## Supplied records
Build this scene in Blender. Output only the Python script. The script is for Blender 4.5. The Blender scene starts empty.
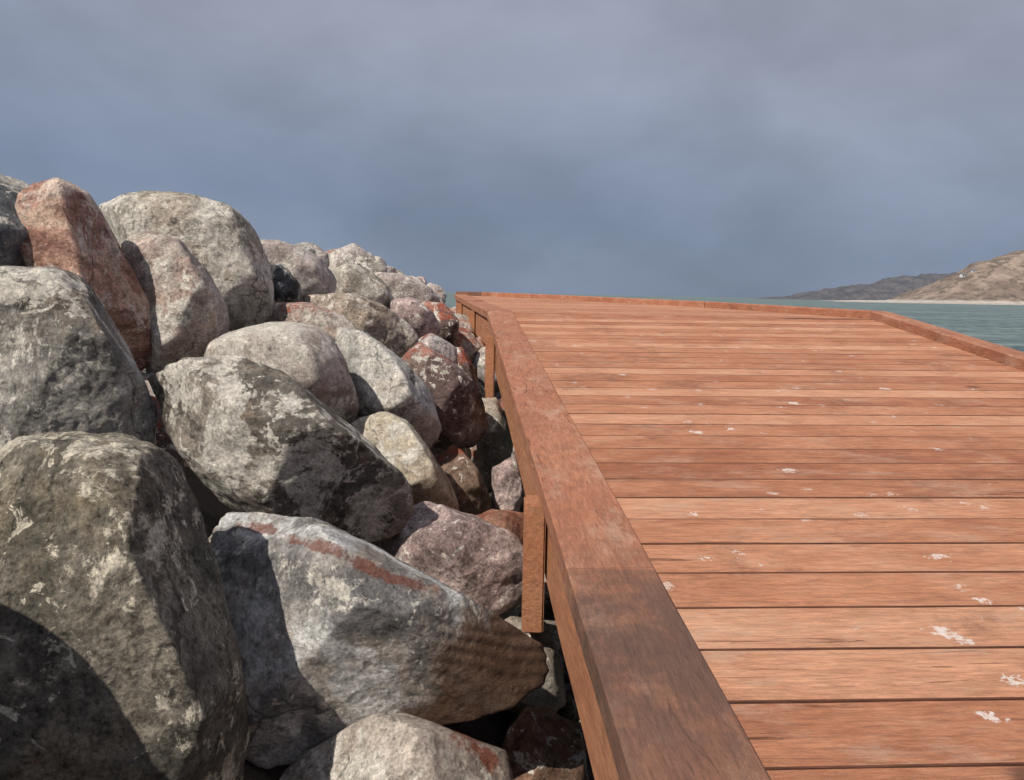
--
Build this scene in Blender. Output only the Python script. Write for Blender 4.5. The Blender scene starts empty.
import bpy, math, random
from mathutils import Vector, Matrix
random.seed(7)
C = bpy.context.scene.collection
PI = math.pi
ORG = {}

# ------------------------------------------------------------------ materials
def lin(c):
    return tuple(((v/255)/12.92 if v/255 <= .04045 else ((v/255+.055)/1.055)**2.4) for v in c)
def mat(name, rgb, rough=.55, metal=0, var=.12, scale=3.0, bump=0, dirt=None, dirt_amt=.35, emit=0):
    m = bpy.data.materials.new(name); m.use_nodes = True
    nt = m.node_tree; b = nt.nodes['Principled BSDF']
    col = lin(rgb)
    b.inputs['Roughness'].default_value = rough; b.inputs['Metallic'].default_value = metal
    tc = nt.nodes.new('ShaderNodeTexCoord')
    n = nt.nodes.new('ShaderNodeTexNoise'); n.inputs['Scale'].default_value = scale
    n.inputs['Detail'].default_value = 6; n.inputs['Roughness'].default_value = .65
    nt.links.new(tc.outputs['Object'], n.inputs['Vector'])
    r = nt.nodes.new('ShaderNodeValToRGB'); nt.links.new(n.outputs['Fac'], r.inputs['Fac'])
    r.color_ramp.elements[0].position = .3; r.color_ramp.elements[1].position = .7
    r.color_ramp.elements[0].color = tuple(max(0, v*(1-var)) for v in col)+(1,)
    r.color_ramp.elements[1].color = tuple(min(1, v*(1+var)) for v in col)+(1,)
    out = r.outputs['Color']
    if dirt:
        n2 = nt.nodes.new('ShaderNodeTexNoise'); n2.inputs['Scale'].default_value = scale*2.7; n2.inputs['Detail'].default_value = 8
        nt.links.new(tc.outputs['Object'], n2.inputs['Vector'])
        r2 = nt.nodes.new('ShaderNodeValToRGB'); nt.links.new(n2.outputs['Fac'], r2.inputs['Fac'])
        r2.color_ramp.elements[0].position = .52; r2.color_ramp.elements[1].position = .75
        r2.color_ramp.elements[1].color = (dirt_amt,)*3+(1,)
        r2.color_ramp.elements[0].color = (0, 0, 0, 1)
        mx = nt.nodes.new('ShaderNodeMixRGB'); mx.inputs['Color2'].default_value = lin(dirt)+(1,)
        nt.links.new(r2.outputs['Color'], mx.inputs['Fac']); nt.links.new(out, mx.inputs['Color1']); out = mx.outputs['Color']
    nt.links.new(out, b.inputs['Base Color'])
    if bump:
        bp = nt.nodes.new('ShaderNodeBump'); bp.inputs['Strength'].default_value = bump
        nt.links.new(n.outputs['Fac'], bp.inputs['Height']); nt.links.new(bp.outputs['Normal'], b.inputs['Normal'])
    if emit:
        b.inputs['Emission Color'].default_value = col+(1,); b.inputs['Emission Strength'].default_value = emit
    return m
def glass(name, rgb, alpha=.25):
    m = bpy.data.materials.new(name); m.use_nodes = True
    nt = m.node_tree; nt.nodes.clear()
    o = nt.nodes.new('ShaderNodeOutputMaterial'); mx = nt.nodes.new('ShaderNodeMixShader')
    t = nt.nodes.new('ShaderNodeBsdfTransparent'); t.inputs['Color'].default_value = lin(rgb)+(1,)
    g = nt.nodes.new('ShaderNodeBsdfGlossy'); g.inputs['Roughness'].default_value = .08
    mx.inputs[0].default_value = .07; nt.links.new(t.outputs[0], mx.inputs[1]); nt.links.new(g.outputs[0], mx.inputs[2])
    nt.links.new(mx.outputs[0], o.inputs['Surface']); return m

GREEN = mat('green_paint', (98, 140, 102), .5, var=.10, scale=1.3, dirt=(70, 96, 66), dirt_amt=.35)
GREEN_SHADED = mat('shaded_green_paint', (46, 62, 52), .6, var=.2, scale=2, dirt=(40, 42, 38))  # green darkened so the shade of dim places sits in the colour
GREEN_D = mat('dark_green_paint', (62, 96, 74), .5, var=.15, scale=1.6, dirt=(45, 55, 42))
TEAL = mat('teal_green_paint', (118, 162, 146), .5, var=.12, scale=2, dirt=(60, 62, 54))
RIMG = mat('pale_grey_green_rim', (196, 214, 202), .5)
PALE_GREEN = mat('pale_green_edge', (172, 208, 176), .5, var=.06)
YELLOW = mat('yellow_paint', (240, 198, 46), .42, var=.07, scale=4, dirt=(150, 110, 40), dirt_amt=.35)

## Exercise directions
List each line of the entries that holds the string "Build".

## Solution to the problem
Build this scene in Blender. Output only the Python script. The script is for Blender 4.5. The Blender scene starts empty.
Build this scene in Blender. Output only the Python script. Write for Blender 4.5. The Blender scene starts empty.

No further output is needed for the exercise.